"J’ai choisi « Happy » car j’adore cette chanson, dans sa production originale, son esprit : elle porte bien son nom et fait du bien à tout le monde. C’est une chanson solaire que j’adore écouter. Alors c’était l’occasion de la reprendre d’une manière suffisamment originale pour être amusante, car finalement je ne sais pas si j’aurais pensé à le faire tellement c’est un tube.
J’ai été impressionnée par l’exigence acoustique de leur travail, et par tous les changements et précision d’installation que cela exige. Leurs sons sont délicats et donnent de l’espace à la voix. Au sujet de l’enregistrement, le refrain tournant toujours autour de la même note, c’était très fatigant de le chanter une vingtaine de fois de suite!
Cela m’a amusée de l’enregistrer en lisant scolairement les paroles alors que j’ai beaucoup dansé dessus : on pense tous la connaitre par coeur mais en fait pas du tout. Je l’ai chantonnée tellement de fois sans en connaître les paroles… maintenant plus besoin de texte pour le karaoké !"

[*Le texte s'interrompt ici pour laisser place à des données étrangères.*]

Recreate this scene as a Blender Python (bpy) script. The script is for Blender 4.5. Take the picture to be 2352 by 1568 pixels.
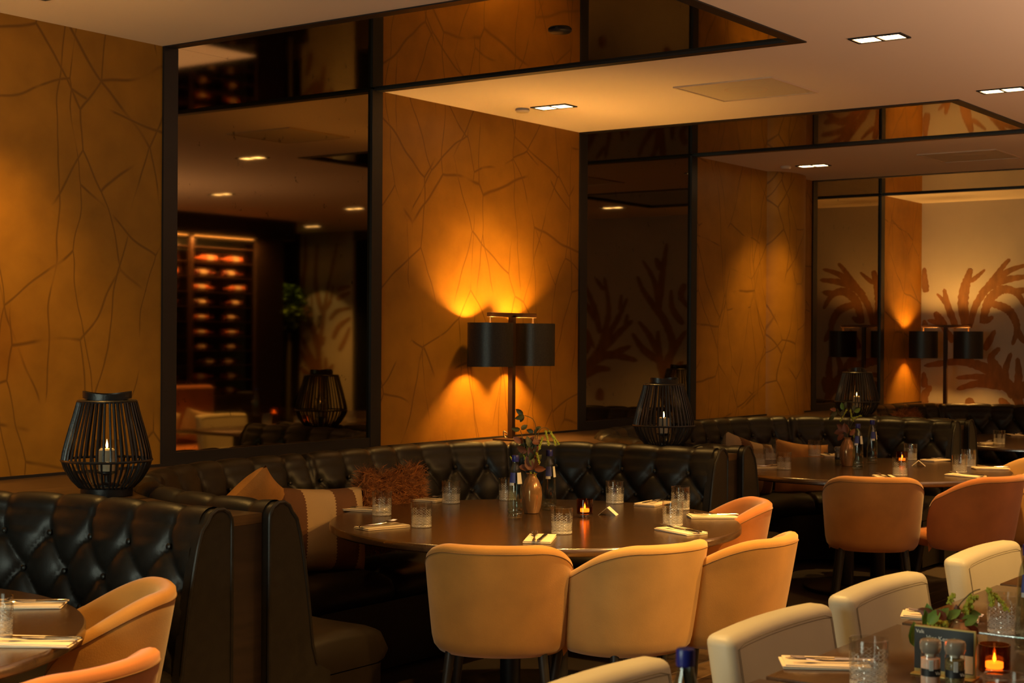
import bpy, bmesh, math, random
from math import sin, cos, pi, radians, atan2, sqrt, exp
from mathutils import Vector, Matrix
random.seed(7)
for o in list(bpy.data.objects): bpy.data.objects.remove(o)
S = bpy.context.scene
C = S.collection

# ------------------------------------------------------------------ camera
F, CX, CY, HC = 3480.0, 1176.0, 784.0, 1.555
ROLL, PITCH = 0.0066, math.atan(9 / F)
right = Vector((cos(ROLL), 0, sin(ROLL)))
fwd = Vector((0, cos(PITCH), -sin(PITCH)))
fwd = (fwd - right * fwd.dot(right)).normalized()
up = right.cross(fwd)
cam_d = bpy.data.cameras.new('camera'); cam = bpy.data.objects.new('camera', cam_d); C.objects.link(cam)
cam_d.sensor_width = 36; cam_d.lens = F / 2352 * 36; cam_d.clip_end = 100
M = Matrix((right, up, -fwd)).transposed().to_4x4(); M.translation = (0, 0, HC)
cam.matrix_world = M
S.camera = cam
cam_d.dof.use_dof = True; cam_d.dof.focus_distance = 6.4; cam_d.dof.aperture_fstop = 6.3

# ------------------------------------------------------------------ wall frame: u along the gold wall, d out into the room
W0 = Vector((-1.62, 6.99, 0))
PHI = atan2(.811, .585)
UX, UY = cos(PHI), sin(PHI)
HCEIL, HL, HT = 2.887, .95, .75      # ceiling, ledge top, table top
PER = 3.5
UEND = 9.58
def wp(u, d, z=0.0):
    return Vector((W0.x + u * UX + d * UY, W0.y + u * UY - d * UX, z))
def to_ud(p):
    x, y = p.x - W0.x, p.y - W0.y
    return x * UX + y * UY, x * UY - y * UX
def ray(px, py):
    return (fwd + right * ((px - CX) / F) - up * ((py - CY) / F))
def at(px, py, h):                    # the point at height h seen at a pixel of the photograph
    r = ray(px, py); t = (h - HC) / r.z
    return Vector((0, 0, HC)) + r * t
def at_end(px, py):                   # (d, z) on the end wall
    r = ray(px, py); o = Vector((0, 0, HC))
    den = r.x * UX + r.y * UY
    t = (UEND - ((o.x - W0.x) * UX + (o.y - W0.y) * UY)) / den
    p = o + r * t
    return to_ud(p)[1], p.z

# ------------------------------------------------------------------ world, exposure, large lights
S.view_settings.view_transform = 'Standard'; S.view_settings.look = 'None'
S.view_settings.gamma = 1; S.view_settings.use_curve_mapping = False
S.view_settings.exposure = 0.0
w = bpy.data.worlds.new('world'); S.world = w; w.use_nodes = True
w.node_tree.nodes['Background'].inputs[0].default_value = (1, .6, .3, 1)
w.node_tree.nodes['Background'].inputs[1].default_value = 0.002
try:
    S.cycles.use_denoising = True
    S.cycles.caustics_reflective = False; S.cycles.caustics_refractive = False
    S.cycles.max_bounces = 9; S.cycles.glossy_bounces = 6; S.cycles.transmission_bounces = 9
    S.cycles.transparent_max_bounces = 28
    S.cycles.sample_clamp_indirect = 3.0; S.cycles.blur_glossy = 0.5
except Exception:
    pass

WARM = (1.0, .53, .12)
def light(kind, name, loc, energy, color, **k):
    l = bpy.data.lights.new(name, kind); l.energy = energy; l.color = color
    o = bpy.data.objects.new(name, l); C.objects.link(o); o.location = loc
    for a, v in k.items(): setattr(l, a, v)
    return o
def aim(o, target):
    o.rotation_euler = (Vector(target) - o.location).to_track_quat('-Z', 'Y').to_euler()
# daylight through the window behind the camera
E_WIN, E_UP, E_DOWN, E_WALL, E_LAMP = 66, 115, 450, 105, 138
a = light('AREA', 'window_daylight', wp(-5.4, 2.5, 1.5), E_WIN, (.88, 1.0, .80), shape='RECTANGLE', size=1.3, size_y=1.3)
aim(a, wp(0, 3.2, 1.0))
# added upward area light that brightens the ceiling; no lamp stands there
a = light('AREA', 'ceiling_fill', wp(1.6, 5.4, 1.75), E_UP, (1.0, .60, .36), shape='RECTANGLE', size=6.5, size_y=2.2)
a.rotation_euler = (pi, 0, PHI)
DOWN_ROWS = [(.48, [-4.48, -.98, 2.50, 6.03]), (2.80, [-5.2, -3.5, -1.75, -.06, 1.64, 3.33, 5.03, 6.75, 8.4]),
             (5.15, [-5.2, -3.5, -1.75, 0, 1.8, 3.5, 5.24, 7.1, 8.8]), (7.3, [-1.75, 1.7, 3.5, 5.25, 6.95, 8.75])]

# ------------------------------------------------------------------ materials
def newmat(name):
    m = bpy.data.materials.new(name); m.use_nodes = True
    nt = m.node_tree
    return m, nt, nt.nodes['Principled BSDF']
def N(nt, typ, **k):
    n = nt.nodes.new(typ)
    for a, v in k.items(): setattr(n, a, v)
    return n
def mat(name, base, rough=.5, metal=0, spec=.5, var=0, vscale=6, bump=0, bscale=60, coat=0, sheen=0, trans=0, ior=1.45, emit=None, estr=0, stretch=None, base2=None):
    m, nt, b = newmat(name)
    b.inputs['Base Color'].default_value = (*base, 1)
    b.inputs['Roughness'].default_value = rough; b.inputs['Metallic'].default_value = metal
    b.inputs['Specular IOR Level'].default_value = spec
    b.inputs['Coat Weight'].default_value = coat; b.inputs['Coat Roughness'].default_value = .36; b.inputs['Coat IOR'].default_value = 1.7; b.inputs['Sheen Weight'].default_value = sheen
    b.inputs['Transmission Weight'].default_value = trans; b.inputs['IOR'].default_value = ior
    if emit: b.inputs['Emission Color'].default_value = (*emit, 1); b.inputs['Emission Strength'].default_value = estr
    if var or bump:
        tc = N(nt, 'ShaderNodeTexCoord'); mp = N(nt, 'ShaderNodeMapping')
        nt.links.new(tc.outputs['Object'], mp.inputs[0])
        if stretch: mp.inputs['Scale'].default_value = stretch
    if var:
        n = N(nt, 'ShaderNodeTexNoise'); n.inputs['Scale'].default_value = vscale; n.inputs['Detail'].default_value = 5
        nt.links.new(mp.outputs[0], n.inputs['Vector'])
        r = N(nt, 'ShaderNodeValToRGB')
        lo = base2 or tuple(c * (1 - var) for c in base); hi = tuple(min(1, c * (1 + var)) for c in base)
        r.color_ramp.elements[0].color = (*lo, 1); r.color_ramp.elements[0].position = .3
        r.color_ramp.elements[1].color = (*hi, 1); r.color_ramp.elements[1].position = .7
        nt.links.new(n.outputs['Fac'], r.inputs[0]); nt.links.new(r.outputs[0], b.inputs['Base Color'])
    if bump:
        n2 = N(nt, 'ShaderNodeTexNoise'); n2.inputs['Scale'].default_value = bscale; n2.inputs['Detail'].default_value = 3
        nt.links.new(mp.outputs[0], n2.inputs['Vector'])
        bp = N(nt, 'ShaderNodeBump'); bp.inputs['Strength'].default_value = bump; bp.inputs['Distance'].default_value = .004
        nt.links.new(n2.outputs['Fac'], bp.inputs['Height']); nt.links.new(bp.outputs[0], b.inputs['Normal'])
    return m

def gold_wall_mat():
    m, nt, b = newmat('gold_crackle_wallpaper')
    L = nt.links.new
    tc = N(nt, 'ShaderNodeTexCoord')
    sep = N(nt, 'ShaderNodeSeparateXYZ'); L(tc.outputs['Object'], sep.inputs[0])
    comb = N(nt, 'ShaderNodeCombineXYZ'); L(sep.outputs['X'], comb.inputs[0]); L(sep.outputs['Z'], comb.inputs[1])
    warp = N(nt, 'ShaderNodeTexNoise'); warp.inputs['Scale'].default_value = 2.2; warp.inputs['Detail'].default_value = 1.5
    L(comb.outputs[0], warp.inputs['Vector'])
    wsub = N(nt, 'ShaderNodeVectorMath', operation='SUBTRACT'); L(warp.outputs['Color'], wsub.inputs[0]); wsub.inputs[1].default_value = (.5, .5, .5)
    wsc = N(nt, 'ShaderNodeVectorMath', operation='SCALE'); L(wsub.outputs[0], wsc.inputs[0]); wsc.inputs['Scale'].default_value = .15
    wadd = N(nt, 'ShaderNodeVectorMath', operation='ADD'); L(comb.outputs[0], wadd.inputs[0]); L(wsc.outputs[0], wadd.inputs[1])
    lines = None
    for k, (sc, rot, loc, stx, th) in enumerate([(1.9, .62, (0, 0, 0), (1.25, .72, 1), .0085), (1.5, -.80, (3.3, 1.7, 0), (1.4, .62, 1), .0075), (2.1, -.12, (7.1, 2.2, 0), (1.2, .60, 1), .0070)]):
        mp = N(nt, 'ShaderNodeMapping'); L(wadd.outputs[0], mp.inputs[0])
        mp.inputs['Rotation'].default_value = (0, 0, rot); mp.inputs['Location'].default_value = loc; mp.inputs['Scale'].default_value = stx
        v = N(nt, 'ShaderNodeTexVoronoi'); v.feature = 'DISTANCE_TO_EDGE'; v.voronoi_dimensions = '2D'
        v.inputs['Scale'].default_value = sc; L(mp.outputs[0], v.inputs['Vector'])
        mr = N(nt, 'ShaderNodeMapRange'); mr.inputs['From Min'].default_value = th * .3; mr.inputs['From Max'].default_value = th * 1.7
        mr.inputs['To Min'].default_value = 1; mr.inputs['To Max'].default_value = 0; L(v.outputs['Distance'], mr.inputs['Value'])
        mk = N(nt, 'ShaderNodeTexNoise'); mk.inputs['Scale'].default_value = 1.6 + k; L(mp.outputs[0], mk.inputs['Vector'])
        mr2 = N(nt, 'ShaderNodeMapRange'); mr2.inputs['From Min'].default_value = .42; mr2.inputs['From Max'].default_value = .50
        mr2.inputs['To Min'].default_value = 0; L(mk.outputs['Fac'], mr2.inputs['Value'])
        mu = N(nt, 'ShaderNodeMath', operation='MULTIPLY'); L(mr.outputs[0], mu.inputs[0]); L(mr2.outputs[0], mu.inputs[1])
        if lines is None: lines = mu
        else:
            mx = N(nt, 'ShaderNodeMath', operation='MAXIMUM'); L(lines.outputs[0], mx.inputs[0]); L(mu.outputs[0], mx.inputs[1]); lines = mx
    n = N(nt, 'ShaderNodeTexNoise'); n.inputs['Scale'].default_value = 7; n.inputs['Detail'].default_value = 8; L(comb.outputs[0], n.inputs['Vector'])
    r = N(nt, 'ShaderNodeValToRGB'); L(n.outputs['Fac'], r.inputs[0])
    r.color_ramp.elements[0].color = (.29, .128, .009, 1); r.color_ramp.elements[0].position = .3
    r.color_ramp.elements[1].color = (.37, .165, .012, 1); r.color_ramp.elements[1].position = .7
    mix = N(nt, 'ShaderNodeMix', data_type='RGBA'); L(lines.outputs[0], mix.inputs['Factor'])
    L(r.outputs[0], mix.inputs['A']); mix.inputs['B'].default_value = (.18, .078, .006, 1)
    L(mix.outputs['Result'], b.inputs['Base Color'])
    b.inputs['Roughness'].default_value = .5; b.inputs['Specular IOR Level'].default_value = .35
    bp = N(nt, 'ShaderNodeBump'); bp.inputs['Strength'].default_value = .25; bp.inputs['Distance'].default_value = .002; bp.invert = True
    L(lines.outputs[0], bp.inputs['Height']); L(bp.outputs[0], b.inputs['Normal'])
    return m
GOLD = gold_wall_mat()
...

Le camarade du trio, Clément Ducol - lui aussi passé par la classe de percussions - a choisi avec eux les tubes qu’il a réarrangés pour le trio. En commençant par les déshabiller, n’en gardant que l’épure. Une fois ces morceaux mis à nus, il a envoyé une partition semée d’indications qui restaient à éprouver… et a rejoint le trio pour traduire tout cela en musique. Quitte à inventer, bricoler, faire construire sur mesure d’immenses lames sonnant aussi grave que les basses boostées, ou même plaquer sur les marimbas une feuille d’aluminium pour simuler une saturation… Tout est artifice, et pourtant tout est naturel. Logiquement analogique. Et strictement chorégraphié : les déplacements des mains sur les claviers de bois, les changements d’instruments ou de baguettes…Les trois funambules de cet orchestre de poche font valser leurs maillets sur les lames des marimbas, et les sons qu’ils tirent du bois vibrent dans le ventre et éclatent en comètes dans la tête.
Ces chercheurs, dont les expériences combinent la précision de la physique et l’imagination de la pataphysique, sont en quête de nouveaux sons comme d’autres de nouvelles molécules. Ils ont fini par trouver une formule instrumentale inédite, qui n’appartient qu’à eux, pensée pour épouser les voix de celles et ceux qu’ils ont conviés pour reprendre ces chansons. Après la chimie donc, l’alchimie : Camille – avec toute son énergie, fait valser Don’t Stop the Music (Rihanna) en mode organique, Blick Bassy repeint One Last Time (Ariana Grande) aux couleurs de sa langue maternelle, le bassa, et lui offre un supplément d’âme. Quant à Malik Djoudi, il enveloppe Super Rich Kids (Frank Ocean) de subtiles textures éthérées, sa voix au diapason des lames et des étincelles célestes du trio. Camélia Jordana, elle aussi, a apposé sa patte : elle a fait tamiser les lumières du studio et ralentir le tempo d’un Dance Monkey… transformé ici en cérémonie ! La voix de Sandra Nkaké, lovée dans une cascade cristalline de verres, a fait de Video Games (Lana del Rey) un mystère solennel et sublime. Tous ont donc insufflé leur énergie, leur douceur, leur grain de voix, celui de leurs folies… et mille autres nuances qui participent de cette sensation troublante que les Anglo-Saxons désignent par un terme français : « déjà vu ». Comme un ancien amour qu’on redécouvre avec des yeux nouveaux, un air qui revient de loin mais serait né aujourd’hui, familier mais jamais vu… ou mieux : déjà vu, mais complètement inouï. Déjà vu, c’est le nom de cette magnifique expérience inédite, et de ce disque ovni.